Bum da da dum tssss. Bum da da dum tssss. Bum da da dum tssss.

The coffee bubbles against hot metal as the heat from the stovetop flame intensifies on the percolator. Twenty-three-year-old Erna Torney rushes to grab an oven mitt and pull the coffee-maker from the flame, carefully pouring the steaming hot contents into the waiting mugs of the army officers.

She asks the men if they want anything to eat with their coffee and makes her way back to the stovetop to boil more coffee after taking their orders.

Torney is a lady of the American Red Cross Clubmobile Service, which pitches large tents on army bases and provides the soldiers with food, water and entertainment. She, along with her fellow Clubmobile women, serves up coffee, donuts and other pastries to the hard-working men of the U.S. military. That isn’t their only responsibility, however.

“It’s our mission to cheer things up,” Torney says.

Torney was born in New York City to two Viennese immigrants and decided apply to be a “Red Cross girl” (as she and others call themselves) after her friend Charlotte joined. Once she was accepted, Torney traveled to Washington, D.C. and trained with women from all around the country. Torney learned basic skills like how to change a tire or a sparkplug, then she was transferred to a base far from her native upstate New York, where she had been teaching before joining the service.

The B-24 Air Force Base in Flixton, England became Torney’s new home.

Torney is an artistic woman – she plays the piano and appreciates the delicate side of life, so to her the B-24 fighter planes are giant, rough machines. But she has no hesitation about climbing into one.

“We’re flying up to Edinburgh, you want to come?” one of the airmen recently asked Torney and the other Clubmobile women.

Torney replied, “Sure, I want to come!”

So Torney hopped into the plane and soared off on an adventure.

Being a Red Cross girl isn’t all fun and games, however. Torney and the other ladies are there for work and are responsible for keeping up the kitchens, which are always busy.

“When you’re on a B-24 base, they’re doing air raids,” Torney says of the troops. “They wake up really early in the morning, get the planes heated up and take off. And we are always there when they came back from their flights. We never know who is coming back or how they are coming back. It’s very, very tense. But we always are there with sandwiches and coffee.”

Breaking the tension is Torney’s true job. She and the other Clubwomen keep the servicemen happy and lighten the mood, making the base a more pleasant place than it would be without them.

A Red Cross Clubmobile serving doughnuts and coffee to a crew who just returned to the airport from a dangerous mission. From Wikimedia Commons.

A Red Cross Clubmobile serving donuts and coffee to a crew that just returned from a dangerous mission. From Wikimedia Commons.

“They have to fly 30 missions, and after 30 missions they are coming back,” Torney says. “Their 30th mission we always have a pie for them – and a British pie is way different than our kind of pie; it’s a big piece of pastry with jam on it. But every one of them gets one of those pies and they are looking forward to it.”

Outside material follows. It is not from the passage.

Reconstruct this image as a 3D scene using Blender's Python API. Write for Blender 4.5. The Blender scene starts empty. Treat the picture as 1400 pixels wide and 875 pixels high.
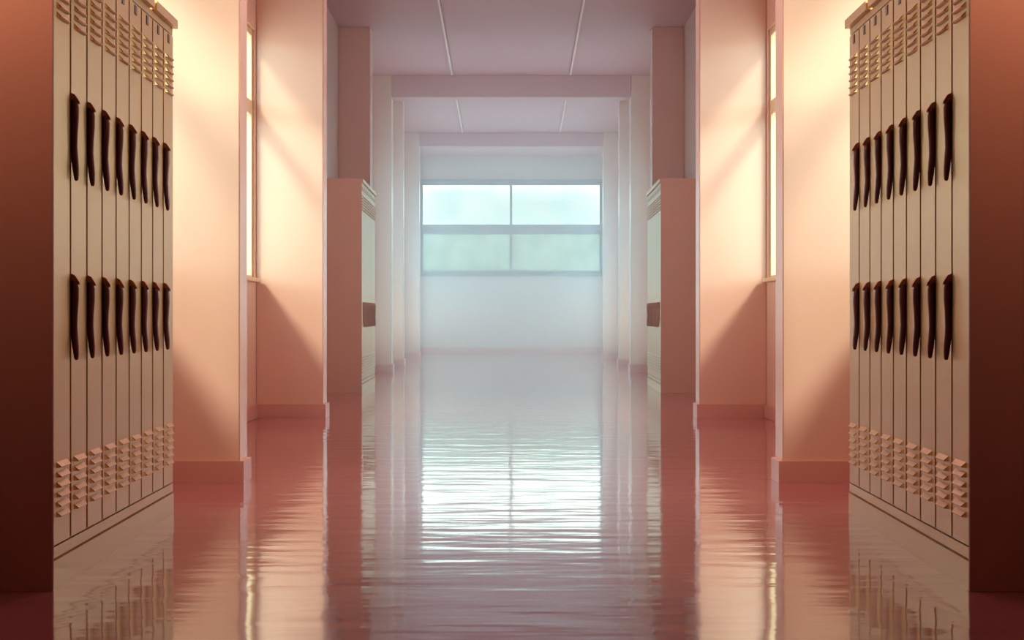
import bpy, bmesh, math, random
from mathutils import Vector, Matrix
random.seed(4)
scn = bpy.context.scene
COL = scn.collection

# ------------------------------------------------------------------ measures
U = 480.0            # units (pixels at depth 1) per metre
D = 5.83             # metres per unit of depth
EYE = 379 / U        # eye height
def X(u): return u / U
def Y(z): return z * D
def H(v): return (v + 379) / U

# ------------------------------------------------------------------ materials
def new_mat(name):
    m = bpy.data.materials.new(name); m.use_nodes = True
    return m, m.node_tree, m.node_tree.nodes['Principled BSDF']

def mat(name, col, rough=.5, metal=0., spec=.5, noise=0., nscale=6., bump=0., bscale=80., coat=0., coat_r=.2, emis=None, es=0.):
    m, nt, b = new_mat(name)
    b.inputs['Base Color'].default_value = (*col, 1)
    b.inputs['Roughness'].default_value = rough
    b.inputs['Metallic'].default_value = metal
    b.inputs['Specular IOR Level'].default_value = spec
    b.inputs['Coat Weight'].default_value = coat
    b.inputs['Coat Roughness'].default_value = coat_r
    tc = nt.nodes.new('ShaderNodeTexCoord')
    if noise:
        n = nt.nodes.new('ShaderNodeTexNoise'); n.inputs['Scale'].default_value = nscale; n.inputs['Detail'].default_value = 5
        nt.links.new(tc.outputs['Object'], n.inputs['Vector'])
        mx = nt.nodes.new('ShaderNodeMix'); mx.data_type = 'RGBA'
        mx.inputs[6].default_value = (*[c * (1 - noise) for c in col], 1)
        mx.inputs[7].default_value = (*[min(1, c * (1 + noise)) for c in col], 1)
        nt.links.new(n.outputs['Fac'], mx.inputs[0]); nt.links.new(mx.outputs[2], b.inputs['Base Color'])
    if bump:
        n = nt.nodes.new('ShaderNodeTexNoise'); n.inputs['Scale'].default_value = bscale; n.inputs['Detail'].default_value = 3
        nt.links.new(tc.outputs['Object'], n.inputs['Vector'])
        bp = nt.nodes.new('ShaderNodeBump'); bp.inputs['Strength'].default_value = bump; bp.inputs['Distance'].default_value = .01
        nt.links.new(n.outputs['Fac'], bp.inputs['Height']); nt.links.new(bp.outputs['Normal'], b.inputs['Normal'])
    if emis:
        b.inputs['Emission Color'].default_value = (*emis, 1); b.inputs['Emission Strength'].default_value = es
    return m

WALL_COL = (.80, .575, .475)
M = {}
M['wall'] = mat('peach_wall_paint', WALL_COL, .42, spec=.4, noise=.03, nscale=1.5, bump=.03)
M['pillar'] = mat('peach_pillar_paint', WALL_COL, .26, spec=.6, noise=.03, nscale=1.5)
M['wall_end'] = mat('grey_end_wall_paint', (.68, .58, .52), .5, spec=.3, noise=.03, nscale=1.5)
M['wall_back'] = mat('dark_back_wall_paint', (.22, .08, .07), .6)
M['ceiling'] = mat('mauve_ceiling_paint', (.62, .34, .36), .45, noise=.05, nscale=2.)
M['base'] = mat('rose_baseboard_paint', (.70, .40, .34), .3, spec=.6)
M['tan'] = mat('tan_locker_paint', (.64, .43, .20), .33, metal=.7, spec=.5, noise=.04, nscale=3., bump=.02, bscale=200)
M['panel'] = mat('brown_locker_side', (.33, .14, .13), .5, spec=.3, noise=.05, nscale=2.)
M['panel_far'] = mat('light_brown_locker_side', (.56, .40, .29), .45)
M['gap'] = mat('dark_brown_locker_carcass', (.24, .08, .045), .5)
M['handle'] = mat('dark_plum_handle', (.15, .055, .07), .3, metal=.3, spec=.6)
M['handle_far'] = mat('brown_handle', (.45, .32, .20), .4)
M['latch'] = mat('copper_latch', (.45, .2, .12), .3, metal=.8)
M['slot'] = mat('dark_number_slot', (.12, .05, .04), .4)
M['frame'] = mat('grey_window_frame', (.27, .26, .26), .45)
M['wframe'] = mat('cream_window_frame', (.80, .66, .46), .4)
M['strip'] = mat('pale_strip_light_body', (.75, .62, .55), .35, emis=(1, .85, .75), es=.08)
M['guard'] = mat('pale_steel_corner_guard', (.78, .70, .64), .22, metal=.7)

def glass_mat(name, tint, frost=0., lo=(.62, .72, .50), hi=(.85, .92, .86)):
    m = bpy.data.materials.new(name); m.use_nodes = True
    nt = m.node_tree; nt.nodes.clear()
    out = nt.nodes.new('ShaderNodeOutputMaterial')
    tr = nt.nodes.new('ShaderNodeBsdfTransparent'); tr.inputs[0].default_value = (*tint, 1)
    gl = nt.nodes.new('ShaderNodeBsdfGlossy'); gl.inputs['Roughness'].default_value = .08
    mx = nt.nodes.new('ShaderNodeMixShader'); mx.inputs[0].default_value = .05
    nt.links.new(tr.outputs[0], mx.inputs[1]); nt.links.new(gl.outputs[0], mx.inputs[2])
    last = mx
    if frost:
        tl = nt.nodes.new('ShaderNodeBsdfTranslucent')
        tc = nt.nodes.new('ShaderNodeTexCoord')
        n = nt.nodes.new('ShaderNodeTexNoise'); n.inputs['Scale'].default_value = 3.2; n.inputs['Detail'].default_value = 2
        cr = nt.nodes.new('ShaderNodeValToRGB')
        cr.color_ramp.elements[0].position = .35; cr.color_ramp.elements[0].color = (*lo, 1)
        cr.color_ramp.elements[1].position = .62; cr.color_ramp.elements[1].color = (*hi, 1)
        nt.links.new(tc.outputs['Object'], n.inputs['Vector']); nt.links.new(n.outputs['Fac'], cr.inputs[0]); nt.links.new(cr.outputs[0], tl.inputs[0])
        m2 = nt.nodes.new('ShaderNodeMixShader'); m2.inputs[0].default_value = frost
        nt.links.new(mx.outputs[0], m2.inputs[1]); nt.links.new(tl.outputs[0], m2.inputs[2]); last = m2
    nt.links.new(last.outputs[0], out.inputs['Surface'])
    return m
M['glass'] = glass_mat('clear_window_glass', (.96, .98, .97))
M['blue_frosted'] = glass_mat('blue frosted window glass', (.7, .8, .85), .97, (.72, .82, .88), (.78, .86, .92))  # for the added far windows: stops direct sun, spreads a blue glow
M['frosted'] = glass_mat('frosted_window_glass', (.80, .84, .80), .6, (.42, .50, .38), (.60, .68, .60))

def floor_mat():
    m, nt, b = new_mat('polished_rose_floor')
    L = nt.links
    tc = nt.nodes.new('ShaderNodeTexCoord')
    n = nt.nodes.new('ShaderNodeTexNoise'); n.inputs['Scale'].default_value = 1.3; n.inputs['Detail'].default_value = 4
    L.new(tc.outputs['Object'], n.inputs['Vector'])
    cr = nt.nodes.new('ShaderNodeValToRGB')
    cr.color_ramp.elements[0].position = .3; cr.color_ramp.elements[0].color = (.32, .10, .14, 1)
    cr.color_ramp.elements[1].position = .75; cr.color_ramp.elements[1].color = (.40, .145, .175, 1)
    L.new(n.outputs['Fac'], cr.inputs[0]); L.new(cr.outputs[0], b.inputs['Base Color'])
    b.inputs['Roughness'].default_value = .07
    b.inputs['IOR'].default_value = 1.78
    b.inputs['Specular IOR Level'].default_value = .6
    # long shallow undulations of the wax coat, stretched across the corridor
    mp = nt.nodes.new('ShaderNodeMapping'); mp.inputs['Scale'].default_value = (1.1, 3.2, 1)
    L.new(tc.outputs['Object'], mp.inputs['Vector'])
    w = nt.nodes.new('ShaderNodeTexNoise'); w.inputs['Scale'].default_value = 1.6; w.inputs['Detail'].default_value = 2.5; w.inputs['Roughness'].default_value = .45
    L.new(mp.outputs[0], w.inputs['Vector'])
    bp = nt.nodes.new('ShaderNodeBump'); bp.inputs['Strength'].default_value = 1.; bp.inputs['Distance'].default_value = .0036
    L.new(w.outputs['Fac'], bp.inputs['Height']); L.new(bp.outputs['Normal'], b.inputs['Normal'])
    return m
M['floor'] = floor_mat()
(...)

Torney supposes that they are just happy to have made it back at all.

“They show me the pieces of flak that were shot into the planes – it’s not a great, happy experience flying over and dropping bombs,” she said.

Food isn’t the only way that the Clubwomen boost spirits, though. On the base there are several large Quonset huts filled with tables, pianos and other activities for the men. The servicemen play cards and read library books and the ladies get them whatever they need.

“We post ads around the local villages saying that we are sending trucks through at a certain time and that’s very successful, of course, the local British girls come in dancing,” Torney says. “And some of the GIs from different bases have little orchestras. They come and play for the music. And that’s when I do some singing too.”

It’s Torney’s job to brighten the mood of the servicemen, but she never thought when joining the American Red Cross that one of them would be there to brighten her mood for the rest of her life.

When Torney was to be transferred to a different base, one of the pilots at Flixton, Jack Torney, couldn’t entertain the idea of her leaving.

When Erna told Jack that she was being transferred, his reply was swift.

“You can’t do that,” he said.

Erna chuckled and responded, “Well, that’s my job.”

“Then let’s get married,” said Jack.

Erna’s reply was a simple, “Well, alright.” The entire ordeal was quick, yet romantic.

“We went to London and we picked out this beautiful engagement ring and decided to get married right there in the church that was on the base,” Erna says.

Torney’s experiences on the base have been mainly happy ones. Yes, there are tense moments where the reality of war and death settles in, but it’s her job to make everyone forget about that reality, even if just for a little while.

Torney says that she hopes Red Cross women aren’t solely thought of as nurses, because she feels that the Clubmobile ladies deserve recognition as well.

“Our clubs are very important and help them through a very tough time.”

Author’s Note: The quotations from Torney were changed from past to present tense.